We knew there was something wrong with the Pavilion deal from the outset. The Council were about to give it the green light when they discovered there was no tranche of cash they could within their own rules take the money from.
And so – it was the SNP who were in power at the time – they decided to delay matters to give them time tap into the money for the Health and Social Care Partnership, which is run by a committee of unelected people and chaired by an unelected Dumbarton GP. And up to its eyes in debt, of course.
In order to get their hands on the money and save their acute embarrassment, the Council designated the cafe as an adult training centre, which would employ special people and train them for work.
These special people will be devastated to learn that they will have to look for a job, as will the seven staff on contracts and dozen or so volunteers employed at the Pavilion who will require to obtain new placements. They have been duped.

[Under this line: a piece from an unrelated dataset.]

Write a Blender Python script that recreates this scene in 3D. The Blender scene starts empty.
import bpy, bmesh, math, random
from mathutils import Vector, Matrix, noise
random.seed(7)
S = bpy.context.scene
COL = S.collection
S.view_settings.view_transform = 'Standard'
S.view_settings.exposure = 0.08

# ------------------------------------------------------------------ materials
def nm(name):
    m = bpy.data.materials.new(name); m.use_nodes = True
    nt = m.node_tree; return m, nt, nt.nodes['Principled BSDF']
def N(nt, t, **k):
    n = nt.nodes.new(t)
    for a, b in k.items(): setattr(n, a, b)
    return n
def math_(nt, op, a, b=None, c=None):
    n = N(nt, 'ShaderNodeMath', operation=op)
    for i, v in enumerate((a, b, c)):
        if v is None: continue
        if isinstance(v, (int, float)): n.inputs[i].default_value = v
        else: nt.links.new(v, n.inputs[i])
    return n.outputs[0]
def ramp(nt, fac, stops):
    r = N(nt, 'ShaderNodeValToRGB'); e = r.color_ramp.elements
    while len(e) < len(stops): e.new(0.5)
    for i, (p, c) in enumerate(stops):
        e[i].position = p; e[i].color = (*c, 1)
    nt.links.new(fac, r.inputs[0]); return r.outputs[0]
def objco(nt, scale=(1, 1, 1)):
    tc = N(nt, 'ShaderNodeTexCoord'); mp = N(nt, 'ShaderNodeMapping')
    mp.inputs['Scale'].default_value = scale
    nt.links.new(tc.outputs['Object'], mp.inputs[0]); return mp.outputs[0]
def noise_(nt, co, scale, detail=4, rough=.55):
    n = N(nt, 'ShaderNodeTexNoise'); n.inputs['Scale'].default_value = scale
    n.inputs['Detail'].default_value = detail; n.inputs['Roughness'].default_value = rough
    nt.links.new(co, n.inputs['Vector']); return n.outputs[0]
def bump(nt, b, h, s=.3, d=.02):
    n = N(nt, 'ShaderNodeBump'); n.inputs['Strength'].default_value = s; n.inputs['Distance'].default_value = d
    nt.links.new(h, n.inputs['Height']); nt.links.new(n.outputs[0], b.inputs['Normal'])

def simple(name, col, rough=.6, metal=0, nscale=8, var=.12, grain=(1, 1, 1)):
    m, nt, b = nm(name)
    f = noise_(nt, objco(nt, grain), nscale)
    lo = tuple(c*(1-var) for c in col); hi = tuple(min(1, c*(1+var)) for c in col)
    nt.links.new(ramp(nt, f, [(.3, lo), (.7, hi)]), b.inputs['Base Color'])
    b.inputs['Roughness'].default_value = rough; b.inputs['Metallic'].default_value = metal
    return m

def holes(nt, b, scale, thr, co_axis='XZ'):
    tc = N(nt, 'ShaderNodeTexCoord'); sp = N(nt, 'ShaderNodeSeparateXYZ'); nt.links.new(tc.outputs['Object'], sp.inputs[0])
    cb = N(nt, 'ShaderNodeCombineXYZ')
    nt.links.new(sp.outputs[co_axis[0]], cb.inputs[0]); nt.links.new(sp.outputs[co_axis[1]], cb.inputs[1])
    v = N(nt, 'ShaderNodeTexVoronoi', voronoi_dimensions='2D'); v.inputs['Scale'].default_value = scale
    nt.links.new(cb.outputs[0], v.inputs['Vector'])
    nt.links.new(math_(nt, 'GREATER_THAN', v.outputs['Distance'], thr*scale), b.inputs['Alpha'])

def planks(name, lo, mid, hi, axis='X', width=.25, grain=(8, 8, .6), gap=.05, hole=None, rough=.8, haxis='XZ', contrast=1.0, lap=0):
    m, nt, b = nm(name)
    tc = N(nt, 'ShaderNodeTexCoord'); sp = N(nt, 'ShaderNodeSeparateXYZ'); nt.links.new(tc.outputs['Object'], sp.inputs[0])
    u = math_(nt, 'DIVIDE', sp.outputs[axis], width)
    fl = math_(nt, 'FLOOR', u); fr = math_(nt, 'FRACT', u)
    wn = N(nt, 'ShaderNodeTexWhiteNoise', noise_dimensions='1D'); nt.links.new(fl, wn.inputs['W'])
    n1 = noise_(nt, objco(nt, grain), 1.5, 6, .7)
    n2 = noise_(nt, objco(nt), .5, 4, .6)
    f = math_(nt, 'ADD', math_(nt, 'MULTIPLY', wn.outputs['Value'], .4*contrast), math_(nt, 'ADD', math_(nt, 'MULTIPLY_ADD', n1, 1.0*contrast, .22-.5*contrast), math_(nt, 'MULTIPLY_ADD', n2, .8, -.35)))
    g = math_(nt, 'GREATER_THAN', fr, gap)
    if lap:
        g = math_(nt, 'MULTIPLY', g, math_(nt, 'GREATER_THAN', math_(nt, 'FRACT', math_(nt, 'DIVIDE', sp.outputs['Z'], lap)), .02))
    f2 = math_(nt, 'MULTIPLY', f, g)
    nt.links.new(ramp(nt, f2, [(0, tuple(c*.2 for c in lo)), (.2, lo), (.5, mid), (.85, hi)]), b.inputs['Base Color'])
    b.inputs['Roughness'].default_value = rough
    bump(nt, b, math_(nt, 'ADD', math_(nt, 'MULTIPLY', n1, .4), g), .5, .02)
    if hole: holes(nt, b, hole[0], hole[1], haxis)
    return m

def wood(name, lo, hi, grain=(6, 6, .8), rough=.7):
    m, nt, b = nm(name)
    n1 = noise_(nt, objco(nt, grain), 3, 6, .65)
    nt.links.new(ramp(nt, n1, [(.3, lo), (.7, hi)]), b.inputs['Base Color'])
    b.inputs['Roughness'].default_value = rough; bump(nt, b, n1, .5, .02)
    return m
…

The committee will be told the service was intended to provide a community café, as well as volunteering
opportunities from employability services capturing a range of service users. The cost of the service was expected to be covered by profits made from the café, however this has not been successful.
It is expected that there will be a £90,000 deficit on funding year on year, which has been covered previously by funding held in a suspense account.
However this balance has now been depleted and an overspend is the current and projected position.
It is proposed that this service be closed and there is a renewed focus on the development of more appropriate services for this client group as part of the learning disability review.
It took them a long time for that particular penny to drop. So, well done them.
If this café does not close, there will be a continued loss of income which will increase the financial burden on the HSCP and its ability to fund critical services. It is recommended that this café closes as soon as practicable.
The HSCP is yet another of those public service committees strangled by red tape which the SNP government keep coming up with, mainly to cover up what is actually happening in the health service locally. It’s a poor, poor service.
A look at their minutes for a meeting today says that a new Health Centre for Dumbarton partly financed by the levelling up fund – the same fund that paid for the boulders and multi-coloured crossing for Station Road – is just a pipe dream, no more than wishful thinking for politicians who believe our heads button up the back.
They are delighted that there is no RAAC – that dodgy concrete found in schools and other public buildings – has not been found at the health centre. That’s just as well given the situation we are now in.
We know that under the Secret Scotland culture that runs through local government in Dumbarton and elsewhere that the public were not invited to be empowered in relation to the Pavilion Cafe, so what do the paying public think of what’s happening?
The now elected Labour administration in Church Street would no doubt have loved to have re-named it the Red Rose Cafe and claimed credit for having brought it here.
The SNP’s Tartan Tearoom will be left to fall into disrepair and become a danger to children from the nearby playpark. It will be another memory in the midst of what might have been for Dumbarton.
It appears that the Friends of Levengrove Park, an inclusive, informal group of local volunteers who are passionate about the park and work in close partnership with the Council’s Greenspace Community Ranger Service and the HSCP Work Connect Specialist Supported Employment Service, heard nothing of the impending closure.
The group base their activities in the park and volunteer their time assisting with various activities including managing and maintaining the Community Orchard and the War Memorial Garden. Group members also lead with the Ranger Service on inspirational walks, assist with community events, undertake visitor surveys and in growing and harvesting fruit.
The Friends Group also arrange jam making sessions with Café staff within the Pavilion. In addition, the group apply for grant aid to help enhance the park and provide additional activities to improve the visitor experience, e.g. the Community Orchard and the Putting Green.
This is a consultative community group and they are regularly consulted by the Council on park developments. Like so much else in Dumbarton, this does appear to have happened.
We are not alone here. Think Skypoint in Faifley and Balloch Library in the Vale.

Hand the building over to either a private operator or a community interest group.
The Council make a poor fist of so many things. This building cost the best part of a million pounds to build. It is a community asset.